Earlier, BPC's subsidiary and one of its four fuel-distribution companies, JOCL, had the monopoly in supplying bunker fuel to shippers as it was the lone authorised agent of BPC for supply of bunker fuel to ocean-going ships at both Chittagong and Mongla ports.

Shippers alleged that they had to suffer to get fuel due to the monopoly as the JOCL remains closed on Fridays and Saturdays, and also during non-working hours, said sources.

The ship operators usually failed to get bunker fuel in emergency cases due to the monopoly of JOCL, they said.

Besides, the ships had to extend requisition for the fuel to the JOCL at least several days ahead of the scheduled day of supply.

The absence of round-the-clock bunkering facilities in the ports was hampering external trade.

Only due to a insufficient bunker facility at least a couple of hundreds ships owned by local and foreign shipping companies that operate on Chittagong-Singapore and Chittagong-Colombo lines regularly were forced to purchase fuel from Singapore and Colombo ports.

"Such forced refuelling cost the country hard-earned foreign currency," a top official of a private ship operator said.

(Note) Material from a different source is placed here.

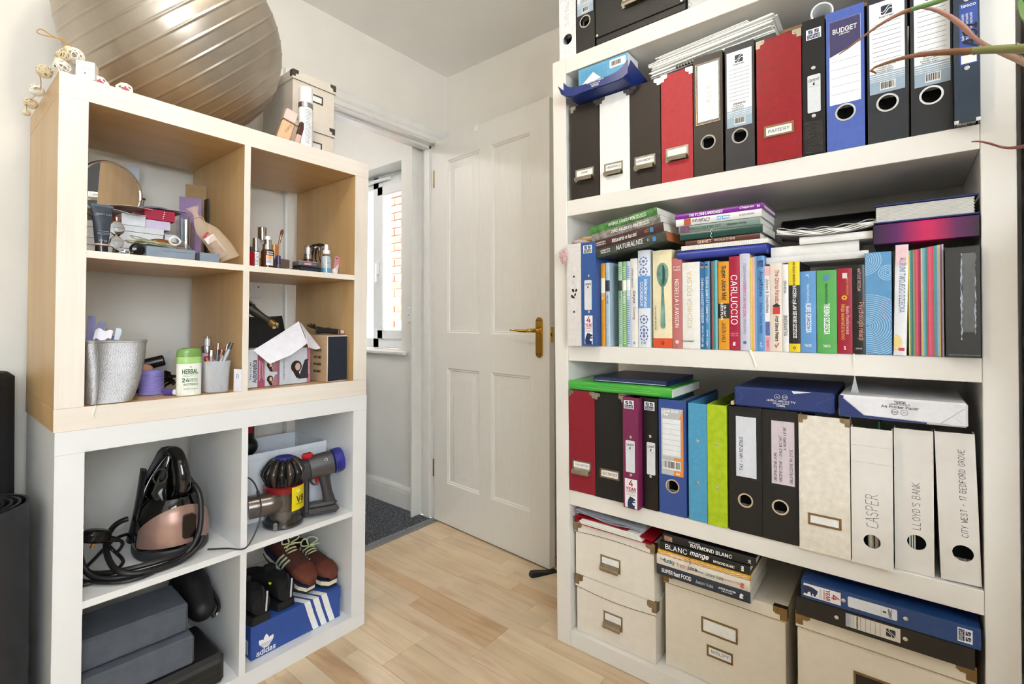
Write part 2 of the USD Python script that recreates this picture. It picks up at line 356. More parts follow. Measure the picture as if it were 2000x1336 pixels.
part(w, 'window_handle', [bx(-2.552, WYF - .03, 1.32, -2.53, WYF - .013, 1.40, .004), bx(-2.549, WYF - .045, 1.27, -2.533, WYF - .028, 1.39, .005)], UPVC)
part(w, 'glass', [bx(R0 + .06, WYF + .02, S0 + .06, -2.615, WYF + .024, S1 - .075), bx(-2.5, WYF + .02, S0 + .11, R1 - .11, WYF + .024, S1 - .125)], PANE)
part(w, 'window_sill', [bx(R0 + .002, HY, S0 - .019, R1 - .002, WYF + .01, S0 - .002), *[bx(R0 - .055, HY - .03, S0 - .026, R1 + .06, HY - .001, S0 + .001, .008)]], GLOSSW)
# window of the room, in the right wall
w2 = structure('window_2')
part(w2, 'window_frame', [bx(RX + .03, WX0, WZ0, RX + .09, WX0 + .05, WZ1, .004), bx(RX + .03, WX1 - .05, WZ0, RX + .09, WX1, WZ1, .004), bx(RX + .03, WX0, WZ0, RX + .09, WX1, WZ0 + .05, .004), bx(RX + .03, WX0, WZ1 - .05, RX + .09, WX1, WZ1, .004), bx(RX + .03, -.525, WZ0, RX + .09, -.475, WZ1, .004)], UPVC)
part(w2, 'window_sill', bx(RX - .14, WX0 - .04, WZ0 - .025, RX + .03, WX1 + .04, WZ0, .006), GLOSSW)
# the neighbouring houses outside the hall window
tile_m = [mat('clay_tile_%d' % i, c, .7, vary=.12, scale=14, bump=.2, bscale=90) for i, c in enumerate(('c9694d', 'b95a44', 'd67c5e'))]
ptile = [mat('pale_tile_%d' % i, c, .6, vary=.06, scale=14) for i, c in enumerate(('e9cfc8', 'e2c2ba'))]
nb = thing('neighbour_house', 'neighbouring house wall hung with pale pink shingles, left pane of the hall window', 'house')
part(nb, 'wall', bx(-6.0, 3.35, -.5, -4.52, 3.55, 5), C('b58f85', .8))
for r in range(24):
    for c in range(9):
        x0 = -5.75 + c * .165 - (r % 2) * .08; z0 = .1 + r * .115
        if 0.4 < z0 < 2.7 and x0 > -5.5 and x0 + .16 < -4.5: part(nb, 'shingle', tf(bx(0, -.014, 0, .160, 0, .15, .003), (x0, 3.34, z0), (7, 0, 0)), ptile[(r * 7 + c * 3) % 2])
nb2 = thing('brick_house', 'red and orange brick house corner with a grey strip, right pane of the hall window', 'house')
part(nb2, 'wall', bx(-4.36, 3.02, -.5, -3.0, 3.2, 5), C('d8d4cf', .8))
part(nb2, 'downpipe', [bx(-4.33, 2.985, -.5, -4.20, 3.02, 5), ], C('8296a8', .4))
for r in range(30):
    z0 = .45 + r * .075
    for c in range(4):
        x0 = -4.16 + c * .2 + (r % 2) * .09
        part(nb2, 'brick', bx(x0, 2.985, z0, x0 + .185, 3.03, z0 + .06, .004), tile_m[(r + c) % 3])
gr = structure('ground', bx(-9, HY + .4, -.6, 3, 12, -.5), C('7d7a70', .9))
# ---------------------------------------------------------------- door leaf
dw, dh, dt = .762, 1.955, .035
def door_face(sgn):
    """One face of the door: flat stiles and rails round four moulded panels."""
    holes, out = [], []
    for x0, x1 in ((.103, .342), (.420, .659)):
        for z0, z1 in ((.205, .788), (.965, 1.838)): holes.append((x0, z0, x1, z1))
    plate = sbox(0, 0, dw, dh)
    for h in holes: plate = plate.difference(sbox(*h))
    m = front(plate, 0, .010); out.append(m)
    for x0, z0, x1, z1 in holes:
        steps = [(0, 0), (.006, .004), (.010, .0035), (.014, .008), (.032, .008), (.055, .003), (.055, .003)]
        rings = [np.array([(x0 + d, y, z0 + d), (x1 - d, y, z0 + d), (x1 - d, y, z1 - d), (x0 + d, y, z1 - d)]) for d, y in steps]
        v = np.vstack(rings); f = []
        for i in range(len(rings) - 1):
            for a in range(4):
                b = (a + 1) % 4; f += [(i * 4 + a, i * 4 + b, i * 4 + 4 + b), (i * 4 + a, i * 4 + 4 + b, i * 4 + 4 + a)]
        l = (len(rings) - 1) * 4; f += [(l, l + 1, l + 2), (l, l + 2, l + 3)]
        out.append(trimesh.Trimesh(v, np.array(f), process=False))
    m = join(*out)
    if sgn < 0: m = trimesh.Trimesh(m.vertices * (1, -1, 1) + (0, dt, 0), m.faces[:, ::-1], process=False)
    return m
DOORM = mat('door_paint', 'e3e1db', 0.35, vary=0.015, scale=10, bump=0.25, bscale=40, stretch=(12, 12, 1))
d1 = thing('door', 'white four-panel door standing open beside the bookcase', 'door', FW, (-1.900, 1.721, .008), (0, 0, -4.07), kind='structure') if 0 else structure('door_1')
UsdGeom.Xform(stage.GetPrimAtPath(d1)).AddTransformOp().Set(Gf.Matrix4d((M4(euler(0, 0, -4.07), (-1.902, 1.7215, .008))).T.tolist()))
part(d1, 'leaf', [door_face(1), door_face(-1), bx(0, .010, 0, dw, dt - .010, dh)], DOORM, smooth=20)
BRASS = mat('polished_brass', 'c9a24a', 0.14, 1.0, vary=.05)
lp = part(d1, 'lock_plate', front(rrect(.692, .870, .727, 1.040, .0174, 8), -.006, 0.0), BRASS)
hd = part(d1, 'door_handle', [tube(curve([(.709, -.004, .985), (.709, -.045, .985), (.703, -.055, .985), (.66, -.056, .983), (.62, -.050, .985), (.588, -.050, .988)], 26), np.interp(np.linspace(0, 1, 26), (0, .25, .4, 1), (.0085, .0085, .0075, .0045)), 12), cyl(.012, 0, .01, 16, (.709, -.004, .985), (90, 0, 0))], BRASS)
for sx in (.701, .717):
    for sz in (.885, 1.026): part(d1, 'screw', cyl(.0028, 0, .001, 8, (sx, -.006, sz), (90, 0, 0)), C('3a2c10'))
part(d1, 'latch_plate', bx(dw - .0003, .008, .935, dw + .0008, .027, 1.00), BRASS, label='brass latch plate on the door edge')
part(d1, 'latch', bx(dw, .012, .96, dw + .008, .023, .975, .003), BRASS)
for z in (.22, 1.72): part(d1, 'hinge', [cyl(.006, z, z + .09, 10, (-.006, .003, 0))], BRASS)
hk = thing('over_door_hook', 'small clear plastic hook clipped over the top edge of the white door', 'hook', FW, (0, 0, 0))
part(hk, 'clip', tf(join(bx(.308, -.0035, dh - .028, .333, -.0003, dh + .003, .001), bx(.308, -.0035, dh, .333, dt + .003, dh + .003, .001), bx(.308, dt + .0003, dh - .02, .333, dt + .003, dh + .003, .001)), (-1.902, 1.7215, .008), (0, 0, -4.07)), UPVC)
ds = thing('door_stop', 'black rubber wedge pushed under the open door', 'door wedge', FW, (-1.145, 1.648, 0.0003), (0, 0, -118))
part(ds, 'wedge', loft([np.array([(x, -w, 0), (x, w, 0), (x, w * .8, h), (x, -w * .8, h)]) for x, w, h in ((-.045, .016, .003), (.0, .017, .0065), (.045, .017, .016), (.066, .017, .017), (.074, .012, .010))]), mat('black_rubber', '101012', .6))
# light switches and sockets
def switch(label, frame, pos, rot=(0, 0, 0), cat='light switch', socket=False):
    s = thing('socket' if socket else 'light_switch', label, cat, frame, pos, rot)
    wd = .147 if socket else .087
    part(s, 'plate', bx(-wd / 2, -.009, -.043, wd / 2, 0, .043, .004), UPVC)
    if socket:
        for c in (-.036, .036):
            part(s, 'slots', [bx(c - .011, -.0095, .004, c - .005, -.0088, .009), bx(c + .005, -.0095, .004, c + .011, -.0088, .009), bx(c - .002, -.0095, .014, c + .002, -.0088, .022)], C('222222'))
            part(s, 'rocker', bx(c - .006, -.013, -.026, c + .006, -.009, -.010, .002), UPVC)
    else:
        part(s, 'rocker', tf(bx(-.006, -.004, -.013, .006, 0, .013, .002), (0, -.009, 0), (8, 0, 0)), UPVC)
        for c in (-.03, .03): part(s, 'screw', cyl(.003, 0, .0008, 8, (c, -.009, 0), (90, 0, 0)), C('33302c'))
switch('white single light switch on the hall wall beside the doorway', FW, (-2.085, HY, 1.066))
switch('white switch plate seen on the wall through the lower right wooden compartment', FW, (WX, .80, 1.16), (0, 0, 90))
switch('white double socket on the wall behind the steam iron compartment', FW, (WX, .262, .47), (0, 0, 90), 'socket', True)
rad = thing('radiator', 'white radiator edge just visible low on the hall wall past the shelf unit', 'radiator', FW, (-3.1, HY - .10, .15))
part(rad, 'panel', [bx(0, .03, 0, .60, .05, .6, .006)] + [bx(.02 + .04 * i, .022, .03, .04 + .04 * i, .03, .57, .003) for i in range(14)], GLOSSW)
for bxx in (.05, .52): part(rad, 'bracket', bx(bxx, .05, .1, bxx + .03, .10, .5), GLOSSW)
part(rad, 'valve', [cyl(.014, .02, .09, 12, (.625, .04, 0)), bx(.59, .03, .03, .63, .05, .05)], UPVC)
part(rad, 'pipe', cyl(.0075, -.15, .02, 10, (.625, .04, 0)), mat('copper_pipe', '8a8d90', .3, 1.0))
# warm ceiling pendant of the room and the hall's ceiling light, both above the picture
def pendant(label, x, y, z, power, color):
    p = thing('ceiling_lamp', label, 'lamp', FW, (x, y, z))
    part(p, 'rose', cyl(.05, CEIL - z - .025, CEIL - z, 24), UPVC)
    part(p, 'cord', cyl(.003, .06, CEIL - z - .02, 8), UPVC)
    part(p, 'holder', cyl(.02, .03, .075, 16), UPVC)
    s = UsdLux.SphereLight.Define(stage, p + '/bulb_light'); s.CreateRadiusAttr(.04); s.CreateIntensityAttr(power); s.CreateColorAttr(Gf.Vec3f(*color))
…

A JOCL official also acknowledged that the sales of bunker fuel by his firm were very low.

He, however, refused to figure out the number of bunker sales in a month.

With the adoption of the policy, private firms would come up and the price would be competitive, traders hoped.

Chittagong port, country's main seaport that handles 90 per cent of the total cargoes, has installed modern equipment and brought down the turn-around time to less than a day from five days a couple of years ago, port officials have said.

The port now handles around 1.5 million TEUs (twenty-foot equivalent units) of containers and 43 million tonnes of bulk cargoes a year for both export and import, a senior port official said.

Currently, the bunker (furnace oil) price at Chittagong port is $824 per tonne and at Mongla it is $829 per tonne.

Chittagong and Mongla are the country's only two operating seaports.